The look of the place is modern, angular, metropolitan. I left before nightfall but I suspect the creative use of lighting would make the space even more attention-grabbing after dark. I just hope the hard surfaces don't make it difficult to hold a conversation.

Most of the attention to detail has to go, of course, to the food. We started with an order of the bone marrow ($9) appetizer. It was good by comparable standards. Cauliflower and yogurt ($8) is a more problematic appetizer due to its composition — the garlic yogurt is loaded in the same bowl as the roasted organic cauliflower, making it slosh across the latter with the removal of each piece of cauliflower. If I had made the dish, I would have put the yogurt in a pot in the center of a circular plate and placed the florets around the edge. But then, I failed flower arranging.
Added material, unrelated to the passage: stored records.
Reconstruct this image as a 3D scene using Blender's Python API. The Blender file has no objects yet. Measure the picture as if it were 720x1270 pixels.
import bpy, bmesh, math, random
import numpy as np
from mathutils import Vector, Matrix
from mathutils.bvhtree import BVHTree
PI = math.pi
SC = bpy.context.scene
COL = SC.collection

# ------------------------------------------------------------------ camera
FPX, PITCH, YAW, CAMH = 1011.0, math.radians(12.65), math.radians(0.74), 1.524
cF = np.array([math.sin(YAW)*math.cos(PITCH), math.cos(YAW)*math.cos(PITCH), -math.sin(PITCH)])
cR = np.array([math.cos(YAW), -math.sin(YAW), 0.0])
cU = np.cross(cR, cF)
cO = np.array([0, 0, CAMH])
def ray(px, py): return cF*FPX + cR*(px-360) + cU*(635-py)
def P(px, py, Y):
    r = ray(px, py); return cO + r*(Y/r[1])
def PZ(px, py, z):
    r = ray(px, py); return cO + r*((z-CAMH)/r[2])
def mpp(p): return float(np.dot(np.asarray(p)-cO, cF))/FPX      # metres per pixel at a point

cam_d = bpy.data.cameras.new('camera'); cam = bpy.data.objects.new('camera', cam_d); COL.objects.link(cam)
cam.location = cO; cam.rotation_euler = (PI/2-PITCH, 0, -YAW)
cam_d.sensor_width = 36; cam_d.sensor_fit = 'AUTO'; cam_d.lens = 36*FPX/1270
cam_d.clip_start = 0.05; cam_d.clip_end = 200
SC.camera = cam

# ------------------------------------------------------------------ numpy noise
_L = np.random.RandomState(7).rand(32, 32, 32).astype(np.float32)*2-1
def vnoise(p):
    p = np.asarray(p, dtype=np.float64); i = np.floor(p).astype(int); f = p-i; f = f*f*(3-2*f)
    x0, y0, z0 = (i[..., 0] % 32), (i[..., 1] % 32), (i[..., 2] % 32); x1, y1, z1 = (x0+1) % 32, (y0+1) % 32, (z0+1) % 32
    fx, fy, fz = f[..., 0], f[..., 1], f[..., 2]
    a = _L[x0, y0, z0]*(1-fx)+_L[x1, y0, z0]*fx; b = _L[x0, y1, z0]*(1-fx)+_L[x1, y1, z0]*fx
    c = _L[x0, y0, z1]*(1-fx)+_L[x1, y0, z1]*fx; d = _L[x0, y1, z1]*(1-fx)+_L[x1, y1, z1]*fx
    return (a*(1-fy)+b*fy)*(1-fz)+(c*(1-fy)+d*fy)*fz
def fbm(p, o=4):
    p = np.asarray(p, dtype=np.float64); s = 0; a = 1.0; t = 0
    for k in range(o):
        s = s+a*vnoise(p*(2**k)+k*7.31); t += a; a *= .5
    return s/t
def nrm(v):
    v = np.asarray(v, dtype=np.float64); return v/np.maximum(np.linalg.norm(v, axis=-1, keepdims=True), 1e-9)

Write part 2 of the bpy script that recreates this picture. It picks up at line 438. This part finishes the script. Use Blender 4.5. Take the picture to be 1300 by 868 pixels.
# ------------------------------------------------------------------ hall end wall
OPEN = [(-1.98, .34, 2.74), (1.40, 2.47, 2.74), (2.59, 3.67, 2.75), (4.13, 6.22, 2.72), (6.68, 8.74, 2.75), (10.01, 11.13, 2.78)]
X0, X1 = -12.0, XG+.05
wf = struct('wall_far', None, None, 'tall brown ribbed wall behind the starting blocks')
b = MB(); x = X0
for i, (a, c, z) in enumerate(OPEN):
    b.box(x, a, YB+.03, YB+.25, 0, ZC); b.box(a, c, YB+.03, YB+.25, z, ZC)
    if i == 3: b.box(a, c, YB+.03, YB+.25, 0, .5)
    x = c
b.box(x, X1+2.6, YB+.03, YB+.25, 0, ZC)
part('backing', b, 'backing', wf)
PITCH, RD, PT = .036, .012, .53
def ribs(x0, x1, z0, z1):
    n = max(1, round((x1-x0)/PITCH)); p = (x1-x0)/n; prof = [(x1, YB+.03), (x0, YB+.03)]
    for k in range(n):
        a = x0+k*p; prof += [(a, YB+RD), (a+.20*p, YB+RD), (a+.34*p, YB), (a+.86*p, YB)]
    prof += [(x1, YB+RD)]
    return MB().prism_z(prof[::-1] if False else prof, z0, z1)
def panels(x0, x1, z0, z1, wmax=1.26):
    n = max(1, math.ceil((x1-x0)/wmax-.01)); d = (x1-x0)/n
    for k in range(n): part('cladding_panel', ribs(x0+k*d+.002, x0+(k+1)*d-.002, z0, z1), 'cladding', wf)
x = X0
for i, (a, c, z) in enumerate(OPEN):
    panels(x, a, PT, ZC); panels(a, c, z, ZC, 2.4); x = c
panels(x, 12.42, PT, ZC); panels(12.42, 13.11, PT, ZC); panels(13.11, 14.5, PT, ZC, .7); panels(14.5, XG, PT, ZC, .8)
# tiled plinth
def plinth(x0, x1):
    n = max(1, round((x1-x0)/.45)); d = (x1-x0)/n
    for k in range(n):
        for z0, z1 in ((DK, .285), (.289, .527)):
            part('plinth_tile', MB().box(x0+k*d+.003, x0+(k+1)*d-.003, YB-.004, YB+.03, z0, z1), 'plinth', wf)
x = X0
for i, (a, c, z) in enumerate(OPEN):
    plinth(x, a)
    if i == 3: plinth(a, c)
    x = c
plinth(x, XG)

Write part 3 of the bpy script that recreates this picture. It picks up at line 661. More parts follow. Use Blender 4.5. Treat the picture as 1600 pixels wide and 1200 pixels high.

One of the best pastas is the Vivo truffle fettuccine: a fettuccine Bolognese sprinkled with truffle oil. The pasta is cooked perfectly al dente and the long-cooked intensity of the Bolognese goes on and on in the mouth. Truffle oil is, sensibly, just an accent.

The pizzas started coming thick and fast and I can summarize and say that they were all good. The crust at Vivo is puffy and chewy; not too thick, and not flatbread-thin either. There is enough salt in that 53rd recipe to make it hold the palate's interest when eaten on its own. The meat paradiso ($12) is a charcuterie plate on a pizza crust, with fennel sausage, salami, mortadella, guanciale, fresh mozzarella, and chile-fennel soffritto. So much better than plain old pepperoni! Bianca ($13) is a topping created from a mélange of melted cheeses. In this case mozzarella, sottocenere, fontina, and Parmigiano-Reggiano, all spiked with organic sage. Egg & bacon ($13) was my favorite, and the most visually distinct. A fried egg sits centrally atop a bed of guanciale, Yukon Golds, and, crucially, Bermuda onions. If the egg provided the show, then those onions provided the go, thanks to their Vidalia-like sweetness and the chef's foresight to slice them as finely as angel hair pasta.

There are 16 pizzas on the regular menu and my stomach (and my virtual dog's stomach) were not large enough to try any more. However, you get the idea. Vivo prides itself on innovative recipes executed flawlessly.

Dessert, also, was a casualty of the stomach being too small, but the menu has four brief but interesting selections (homemade ice cream sandwich, anyone?).

I'm a convert to Vivo 53. Expansion to multi-site is often the death knell of a concept, but Vivo 53 may have the quality of management to pull it off.